Agents pleased by NCL buying Prestige Cruise

The cruise industry’s third multibrand company got a warm reception from travel agents after it was announced last week that Prestige Cruise Holdings would be acquired by Norwegian Cruise Line Holdings for $3.03 billion.

Agents said they were looking forward to opportunities to sell Norwegian customers on the two Prestige brands: Oceania Cruises and Regent Seven Seas Cruises.

However, some were less enthusiastic about moving clients in the other direction — i.e., selling Norwegian to upscale premium and luxury clients.

“My Oceania clients are very happy with that product,” said Deborah Waggoner, an agent at Preferred Travel of Naples, in Naples, Fla. “I’m not sure I can [even] move my Oceania clients up to Regent,” she said.

The acquisition will create a company with 21 ships, 40,092 berths and pro forma annual revenue of more than $4 billion.

In a webinar for travel agents the day of the announcement, Andy Stuart, Norwegian’s executive vice president for global sales, and Prestige President Kunal Kamlani stressed that there were no plans to fold Oceania or Regent into Norwegian or to water down the two lines’ quality standards.

“The value of the company, the $3 billion, lies in the distinction of these brands and the loyalty of the customers and in the support for these brands from you, our travel partners,” Stuart said.

He said any changes resulting from the merger would take place behind the scenes and would be invisible to guests.

Norwegian CEO Kevin Sheehan said the deal, expected to close in the fourth quarter, should immediately result in $25 million in combined savings, as the two companies consolidate purchasing, recruiting, finance, maintenance and other back-of-the-house functions.

Many Wall Street analysts said that number is conservative and view it as a starting point.

“They’re going to do what cruise lines that merge do,” predicted Peter Whelpton, an industry consultant in Gainesville, Fla. “They’ll go through, department by department, looking for savings. The only thing I would say is, don’t make Oceania like Norwegian.
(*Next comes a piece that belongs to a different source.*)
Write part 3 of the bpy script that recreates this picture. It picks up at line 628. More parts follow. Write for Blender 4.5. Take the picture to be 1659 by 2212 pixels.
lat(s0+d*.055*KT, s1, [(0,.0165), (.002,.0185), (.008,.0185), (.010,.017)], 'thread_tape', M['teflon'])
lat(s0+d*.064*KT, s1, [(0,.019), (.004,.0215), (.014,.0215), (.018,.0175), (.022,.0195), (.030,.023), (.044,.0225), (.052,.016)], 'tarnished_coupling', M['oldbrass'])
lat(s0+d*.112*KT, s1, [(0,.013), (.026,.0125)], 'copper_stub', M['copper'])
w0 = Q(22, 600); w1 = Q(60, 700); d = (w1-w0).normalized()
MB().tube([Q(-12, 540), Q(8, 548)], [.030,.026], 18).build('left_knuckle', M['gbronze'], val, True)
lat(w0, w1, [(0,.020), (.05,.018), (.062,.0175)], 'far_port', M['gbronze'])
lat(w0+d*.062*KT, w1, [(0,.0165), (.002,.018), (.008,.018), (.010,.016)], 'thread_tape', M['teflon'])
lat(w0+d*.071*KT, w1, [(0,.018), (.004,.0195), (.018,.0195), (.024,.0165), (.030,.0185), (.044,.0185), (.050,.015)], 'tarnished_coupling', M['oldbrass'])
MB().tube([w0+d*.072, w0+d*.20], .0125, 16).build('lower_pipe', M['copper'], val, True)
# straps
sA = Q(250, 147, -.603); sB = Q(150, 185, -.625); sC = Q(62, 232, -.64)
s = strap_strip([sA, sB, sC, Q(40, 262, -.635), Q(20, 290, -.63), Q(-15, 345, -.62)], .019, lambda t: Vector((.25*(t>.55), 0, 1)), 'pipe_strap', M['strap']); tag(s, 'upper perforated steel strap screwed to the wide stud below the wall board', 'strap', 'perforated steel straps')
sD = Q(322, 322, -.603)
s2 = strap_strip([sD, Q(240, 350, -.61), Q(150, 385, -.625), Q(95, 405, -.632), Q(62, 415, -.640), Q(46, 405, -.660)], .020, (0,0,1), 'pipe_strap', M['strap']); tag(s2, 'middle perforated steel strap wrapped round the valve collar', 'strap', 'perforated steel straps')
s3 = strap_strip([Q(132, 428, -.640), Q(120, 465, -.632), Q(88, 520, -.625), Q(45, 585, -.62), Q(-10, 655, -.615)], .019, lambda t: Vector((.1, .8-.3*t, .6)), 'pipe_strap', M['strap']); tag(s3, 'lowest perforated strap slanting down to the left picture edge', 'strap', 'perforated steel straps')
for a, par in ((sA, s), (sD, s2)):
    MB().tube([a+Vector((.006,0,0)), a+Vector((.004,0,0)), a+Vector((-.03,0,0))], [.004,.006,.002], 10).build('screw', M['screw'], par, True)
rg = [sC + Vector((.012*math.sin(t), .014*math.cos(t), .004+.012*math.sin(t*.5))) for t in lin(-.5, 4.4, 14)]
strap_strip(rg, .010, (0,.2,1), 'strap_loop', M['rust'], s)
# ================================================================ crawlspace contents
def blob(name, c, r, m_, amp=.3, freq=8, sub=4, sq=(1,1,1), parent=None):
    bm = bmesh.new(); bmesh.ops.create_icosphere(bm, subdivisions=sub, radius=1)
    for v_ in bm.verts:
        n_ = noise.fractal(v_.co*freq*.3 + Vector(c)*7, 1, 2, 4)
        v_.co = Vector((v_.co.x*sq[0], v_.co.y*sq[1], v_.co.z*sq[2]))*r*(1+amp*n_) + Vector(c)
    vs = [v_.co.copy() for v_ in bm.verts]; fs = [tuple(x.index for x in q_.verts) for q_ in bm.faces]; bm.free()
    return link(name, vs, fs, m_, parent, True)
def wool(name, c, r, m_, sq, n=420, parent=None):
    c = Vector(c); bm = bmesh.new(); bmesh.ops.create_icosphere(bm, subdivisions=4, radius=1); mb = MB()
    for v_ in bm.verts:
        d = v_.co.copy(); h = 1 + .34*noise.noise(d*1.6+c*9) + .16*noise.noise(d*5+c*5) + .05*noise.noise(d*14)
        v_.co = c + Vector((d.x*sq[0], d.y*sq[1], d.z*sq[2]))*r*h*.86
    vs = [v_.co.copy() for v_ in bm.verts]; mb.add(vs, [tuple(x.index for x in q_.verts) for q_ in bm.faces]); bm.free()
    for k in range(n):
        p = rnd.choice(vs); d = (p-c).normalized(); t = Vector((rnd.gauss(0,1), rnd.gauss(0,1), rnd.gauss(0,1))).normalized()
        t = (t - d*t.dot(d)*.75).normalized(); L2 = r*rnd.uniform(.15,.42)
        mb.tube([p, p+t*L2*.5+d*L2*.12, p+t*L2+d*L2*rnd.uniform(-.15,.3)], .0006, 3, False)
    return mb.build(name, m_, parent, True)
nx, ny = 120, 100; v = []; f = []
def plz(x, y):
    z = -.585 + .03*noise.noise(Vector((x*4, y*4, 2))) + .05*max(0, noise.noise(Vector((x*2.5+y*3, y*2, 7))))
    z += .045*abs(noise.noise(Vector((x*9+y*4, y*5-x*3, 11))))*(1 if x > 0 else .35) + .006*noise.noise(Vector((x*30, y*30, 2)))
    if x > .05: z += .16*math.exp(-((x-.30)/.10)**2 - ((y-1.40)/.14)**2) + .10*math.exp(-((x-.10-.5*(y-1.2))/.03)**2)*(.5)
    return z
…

If they take it over and put the NCL guys in there, I think they’re going to defeat their purpose.”

A driving force behind the deal was the interest of Apollo Global Management, a private equity firm that invested in Prestige in 2007 and in Norwegian in 2008 and now wants to return cash to its investors.

Earlier this year, Prestige filed to offer stock to the public, but the offering apparently didn’t gain traction. Having Norwegian buy Prestige is an alternate way for Apollo to monetize its gains.

The $3.03 billion purchase price includes cash, assumed debt and stock. Norwegian will issue 20.3 million new shares to Prestige shareholders as partial consideration. Sale of the shares is restricted until the end of 2015.

Prestige can also get another $50 million if certain financial targets are met next year.

Before the deal, Apollo owned a 57% stake in Prestige and a 20% share of Norwegian, although it controls Norwegian through the power granted it by other owners to appoint a majority of its 11-member board.

In comments on a teleconference, Sheehan said the deal produced tensions between himself and Prestige’s chairman, Frank Del Rio.

“We had our moments in the negotiating process,” Sheehan said. “But at the end of the day, we’ve shaken hands and are best buddies again.”

Del Rio, who turns 60 this month, is committed to staying on through 2015. “We’ll see what happens after 2015,” he said.

Leaders of several agent groups said both companies have respect for travel agents.

“All these organizations believe in and support the travel agency distribution channel, and we fully expect that will continue,” said John Lovell, president of Vacation.com.

Investors drove Norwegian Cruise Line Holdings’ stock up 11% on Sept. 2 when the deal was announced.

Matt Jacob, an analyst with ITG Investment Research in New York, said the deal would put Norwegian closer to the league of Carnival Corp. and Royal Caribbean Cruises Ltd.

“This gives them a little bit more clout, a little bit more size and scale and additional brands to work with,” Jacob said.

While Norwegian mainly sails in Europe, the Caribbean, Alaska and Hawaii, the Prestige brands have relations with some 330 ports worldwide.

“We believe the key underpinnings of the deal are geographic and customer diversity as well as economies of scale,” Susquehanna Financial analyst Rachael Rothman said.

While fall is traditionally a time for reviewing agency contracts, Kamlani said on the webinar that he didn’t foresee any changes to the 2015 commission structure as a result of the merger.

Stuart said how or whether to make benefits from each brand’s loyalty program accessible to other brands was one of the important items on a very long to-do list.

“We do not have an answer yet,” he said.